--- Start SUPPLIED INFORMATION ---

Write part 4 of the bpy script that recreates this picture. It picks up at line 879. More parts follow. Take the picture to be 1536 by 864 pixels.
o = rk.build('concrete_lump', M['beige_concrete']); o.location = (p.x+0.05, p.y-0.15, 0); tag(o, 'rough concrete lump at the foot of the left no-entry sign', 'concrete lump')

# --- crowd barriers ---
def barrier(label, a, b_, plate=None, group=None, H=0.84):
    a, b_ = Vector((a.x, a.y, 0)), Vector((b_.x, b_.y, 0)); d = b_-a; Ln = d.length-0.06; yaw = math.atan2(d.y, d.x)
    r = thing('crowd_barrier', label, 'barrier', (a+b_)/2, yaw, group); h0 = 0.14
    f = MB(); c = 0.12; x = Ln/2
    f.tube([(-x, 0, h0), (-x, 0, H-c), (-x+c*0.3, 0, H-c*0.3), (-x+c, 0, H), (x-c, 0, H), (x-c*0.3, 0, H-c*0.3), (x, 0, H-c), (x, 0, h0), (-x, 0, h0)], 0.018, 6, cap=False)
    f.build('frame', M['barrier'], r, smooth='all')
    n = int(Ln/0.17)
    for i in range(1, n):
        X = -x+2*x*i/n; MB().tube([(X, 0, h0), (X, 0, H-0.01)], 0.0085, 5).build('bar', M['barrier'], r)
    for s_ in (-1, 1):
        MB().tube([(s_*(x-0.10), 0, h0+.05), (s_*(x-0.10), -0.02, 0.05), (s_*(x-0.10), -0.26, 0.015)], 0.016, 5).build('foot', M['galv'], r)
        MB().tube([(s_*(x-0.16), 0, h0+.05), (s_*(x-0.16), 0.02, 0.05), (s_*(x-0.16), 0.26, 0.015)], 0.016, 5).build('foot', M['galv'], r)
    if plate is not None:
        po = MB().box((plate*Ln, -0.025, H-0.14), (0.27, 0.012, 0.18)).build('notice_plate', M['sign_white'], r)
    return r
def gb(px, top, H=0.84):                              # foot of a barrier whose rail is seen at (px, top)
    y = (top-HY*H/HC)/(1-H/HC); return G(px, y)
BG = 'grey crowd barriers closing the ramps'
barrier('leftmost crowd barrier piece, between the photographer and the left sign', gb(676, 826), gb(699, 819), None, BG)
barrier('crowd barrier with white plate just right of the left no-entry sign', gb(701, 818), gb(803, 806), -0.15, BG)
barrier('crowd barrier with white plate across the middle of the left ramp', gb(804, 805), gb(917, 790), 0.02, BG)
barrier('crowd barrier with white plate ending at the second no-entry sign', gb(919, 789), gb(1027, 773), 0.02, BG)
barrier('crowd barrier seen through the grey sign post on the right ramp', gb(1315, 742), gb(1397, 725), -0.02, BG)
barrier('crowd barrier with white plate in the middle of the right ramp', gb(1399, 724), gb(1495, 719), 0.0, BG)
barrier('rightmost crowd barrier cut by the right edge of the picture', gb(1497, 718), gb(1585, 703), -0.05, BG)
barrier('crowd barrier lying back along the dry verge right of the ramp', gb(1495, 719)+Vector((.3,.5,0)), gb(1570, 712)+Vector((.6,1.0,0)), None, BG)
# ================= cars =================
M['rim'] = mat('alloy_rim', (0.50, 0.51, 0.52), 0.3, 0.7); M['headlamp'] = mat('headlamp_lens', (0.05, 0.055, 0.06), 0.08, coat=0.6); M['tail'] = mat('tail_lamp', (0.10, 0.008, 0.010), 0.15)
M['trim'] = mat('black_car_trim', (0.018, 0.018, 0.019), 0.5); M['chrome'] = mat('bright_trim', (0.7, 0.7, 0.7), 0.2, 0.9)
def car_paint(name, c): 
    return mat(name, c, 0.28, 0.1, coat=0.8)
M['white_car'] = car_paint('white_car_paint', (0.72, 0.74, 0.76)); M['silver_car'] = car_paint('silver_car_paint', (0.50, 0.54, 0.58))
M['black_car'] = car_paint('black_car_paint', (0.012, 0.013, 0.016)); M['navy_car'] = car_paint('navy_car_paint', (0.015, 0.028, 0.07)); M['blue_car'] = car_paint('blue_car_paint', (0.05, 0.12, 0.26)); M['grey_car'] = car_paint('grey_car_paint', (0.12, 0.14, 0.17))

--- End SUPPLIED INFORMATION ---

THE TASK
Give the lines again, exactly as they stand, from the beginning of the data through the line with "o = rk.build('concrete_lump', M['beige_concrete']);".

FINAL ANSWER
Write part 4 of the bpy script that recreates this picture. It picks up at line 879. More parts follow. Take the picture to be 1536 by 864 pixels.
o = rk.build('concrete_lump', M['beige_concrete']); o.location = (p.x+0.05, p.y-0.15, 0); tag(o, 'rough concrete lump at the foot of the left no-entry sign', 'concrete lump')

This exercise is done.